Catrina, courtesy image

Mari Plaza-Munet

Garfield County Libraries

El Día de los Muertos is an important holiday in Mexico and many countries of Latin America and the world. This is an important holiday where families unite to honor their ancestors or those who passed. While this important celebration happens at different times of the year in other countries, Mexicans celebrate it from Nov. 1-2.

As a historical note, “The inevitability of death is accepted rather than feared. El Día de los Muertos goes back to the Aztecs, who had not just a few days but an entire month dedicated to the dead. Festivities were presided over by the goddess Mictecacihuatl. The annual rite features skeletons, altars and other trappings of death, but the ancient holiday celebrates life in its embrace of death. The skeletons dance and sing. Flowers, fruit and candy decorate altars. Death’s morbid side is buried under music and remembrances.

“In the Aztec calendar, this ritual fell roughly at the end of the Gregorian month of July and the beginning of August. In the post-conquest era, it was moved by Spanish priests so that it coincided with the Christian holiday of All Hallows Eve, “Día de Todos Santos.” The result is that Mexicans now celebrate the Day of the Dead during the first two days of November.” *

According to tradition, the gates of heaven are opened at midnight on Oct. 31, and the spirits of children can rejoin their families for 24 hours. The spirits of adults can do the same on Nov. 2.

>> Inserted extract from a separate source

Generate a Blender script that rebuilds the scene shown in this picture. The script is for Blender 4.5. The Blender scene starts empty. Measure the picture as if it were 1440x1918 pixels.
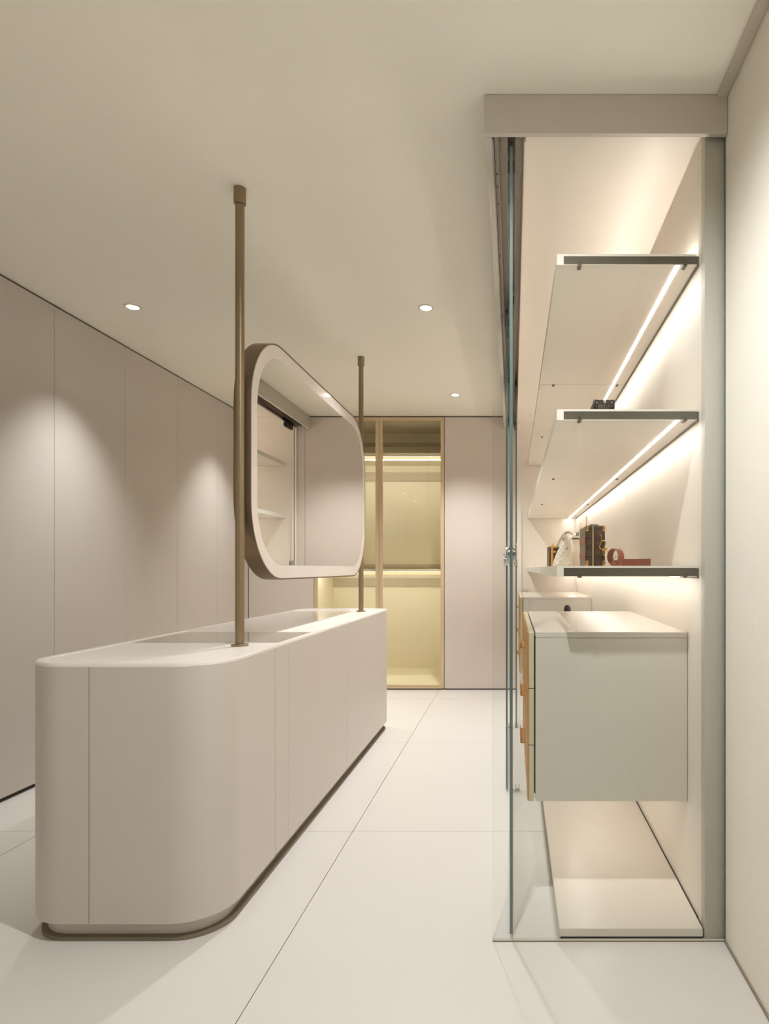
import bpy, bmesh, math, random
from mathutils import Vector, Matrix
random.seed(7)
sc = bpy.context.scene
COL = sc.collection
PI = math.pi

# ------------------------------------------------------------------ camera, world, exposure
cam_d = bpy.data.cameras.new('camera'); cam = bpy.data.objects.new('camera', cam_d); COL.objects.link(cam)
cam.location = (0, 0, 1.195); cam.rotation_euler = (PI/2, 0, 0)
cam_d.sensor_fit = 'HORIZONTAL'; cam_d.sensor_width = 36; cam_d.lens = 36*1140/1440
cam_d.shift_x = -241/1440; cam_d.shift_y = 106/1440
cam_d.clip_start = 0.02; cam_d.clip_end = 60
sc.camera = cam
w = bpy.data.worlds.new('world'); sc.world = w; w.use_nodes = True
w.node_tree.nodes['Background'].inputs[0].default_value = (0.8, 0.82, 0.85, 1)
w.node_tree.nodes['Background'].inputs[1].default_value = 0.1
sc.view_settings.view_transform = 'Standard'; sc.view_settings.look = 'None'
sc.view_settings.gamma = 1; sc.view_settings.use_curve_mapping = False
sc.view_settings.exposure = 0.63
cy = sc.cycles
cy.use_denoising = True
cy.max_bounces = 14; cy.diffuse_bounces = 8; cy.glossy_bounces = 6; cy.transparent_max_bounces = 24
cy.sample_clamp_indirect = 6.0; cy.caustics_reflective = False; cy.caustics_refractive = False

# lamp strengths (unseen near spots and the window fill are added)
LED_CLOSET = 22.0;  LED_CLOSET_COL = (1.0, 0.925, 0.85)
LED_GLASS = 9.0;   LED_GLASS_COL = (1.0, 0.98, 0.90)
SPOT_W = 88.0;      SPOT_COL = (1.0, 0.995, 0.985)
SPOT_ADDED_W = 20.0; SPOT_ADDED_COL = (1.0, 1.0, 0.985)
ADDED_FILL_W = 3.0;    ADDED_FILL_COL = (1.0, 0.985, 0.95)
MIRROR_BAND = 0.03

# added area lamp in a made-up window behind the viewer, brightens the room
ld = bpy.data.lights.new('added_window_fill', 'AREA'); ld.shape = 'RECTANGLE'; ld.size = 2.2; ld.size_y = 2.2
ld.energy = ADDED_FILL_W; ld.color = ADDED_FILL_COL
lo = bpy.data.objects.new('added_window_fill', ld); COL.objects.link(lo)
lo.location = (-2.66, -0.75, 1.35); lo.rotation_euler = (0, -PI/2, 0)

# ------------------------------------------------------------------ helpers
def srgb(r, g, b):
    f = lambda c: (c/255/12.92) if c/255 <= 0.04045 else ((c/255+0.055)/1.055)**2.4
    return (f(r), f(g), f(b), 1)

def mat(name, col, rough=0.5, metal=0.0, spec=0.5, noise=0.0, nscale=8.0, bump=0.0, bscale=60.0, coat=0.0, stretch=None):
    m = bpy.data.materials.new(name); m.use_nodes = True
    nt = m.node_tree; b = nt.nodes['Principled BSDF']
    b.inputs['Roughness'].default_value = rough; b.inputs['Metallic'].default_value = metal
    b.inputs['Specular IOR Level'].default_value = spec
    b.inputs['Coat Weight'].default_value = coat; b.inputs['Coat Roughness'].default_value = 0.08
    b.inputs['Base Color'].default_value = col
    tc = nt.nodes.new('ShaderNodeTexCoord'); src = tc.outputs['Object']
    if stretch:
        mp = nt.nodes.new('ShaderNodeMapping'); mp.inputs['Scale'].default_value = stretch
        nt.links.new(src, mp.inputs['Vector']); src = mp.outputs['Vector']
    if noise > 0:
        n = nt.nodes.new('ShaderNodeTexNoise'); n.inputs['Scale'].default_value = nscale; n.inputs['Detail'].default_value = 6
        nt.links.new(src, n.inputs['Vector'])
        mx = nt.nodes.new('ShaderNodeMix'); mx.data_type = 'RGBA'
        mx.inputs[6].default_value = tuple(c*(1-noise) for c in col[:3]) + (1,)
        mx.inputs[7].default_value = tuple(min(1, c*(1+noise)) for c in col[:3]) + (1,)
        nt.links.new(n.outputs['Fac'], mx.inputs[0]); nt.links.new(mx.outputs[2], b.inputs['Base Color'])
    if bump > 0:
        n2 = nt.nodes.new('ShaderNodeTexNoise'); n2.inputs['Scale'].default_value = bscale; n2.inputs['Detail'].default_value = 5
        nt.links.new(src, n2.inputs['Vector'])
        bp = nt.nodes.new('ShaderNodeBump'); bp.inputs['Strength'].default_value = bump; bp.inputs['Distance'].default_value = 0.01
        nt.links.new(n2.outputs['Fac'], bp.inputs['Height']); nt.links.new(bp.outputs['Normal'], b.inputs['Normal'])
    return m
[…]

During the honoring of the dead, Día de los Muertos, people in Mexico gather with music, prayer, food and drinks in a celebration that occurs in cemeteries, around the tombs and graves of those who are deceased. The preparations for this significant event begin in mid-October, with families joining in to clean and spruce up graveyards and refresh spaces with fresh marigolds and other flowers.

The ofrendas (offerings) placed on the graveyards are presented to the dead who wish to return, as gifts, and flowers are placed in a trail to support those who passed so they know how to return home. As for all of the food and drinks that are on ofrendas, those become part of the celebration that families partake in as they sing and dance.

One of the most noticeable foods is the ‘pan de muerto,’ a sweet bread baked for the deceased. 

As for decorations, one of the most visible icons is the skeleton figure embellishing the celebrations. Catrinas, called calacas in ancient Spanish, are the most creative, fun and celebrated images identifying this holiday worldwide. The historical origins of the Catrina, dated around 1910, were created by Mexican artist Jose Guadalupe Posada.

Posada made this first Catrina (image above), and many others, as a satirical representation of the rich.

Many countries celebrate a tradition honoring the dead. Despite the common belief that the Day of the Dead is exclusively a Mexican tradition, other countries celebrate it in some form including: India, Korea, Nepal, Japan, Cambodia, Thailand, China, Ireland, Ecuador, Belize, Bolivia, Nicaragua, Brazil, Costa Rica, Ecuador, El Salvador, Guatemala, Peru, Philippines and Haiti, each with their singularities at different times of the year.

The one thing that unites all of these countries is a deep and consistent desire to honor those who passed, the ancestors, with a celebration that pays tribute to their lives and “prayers” that support them after death for a good return home.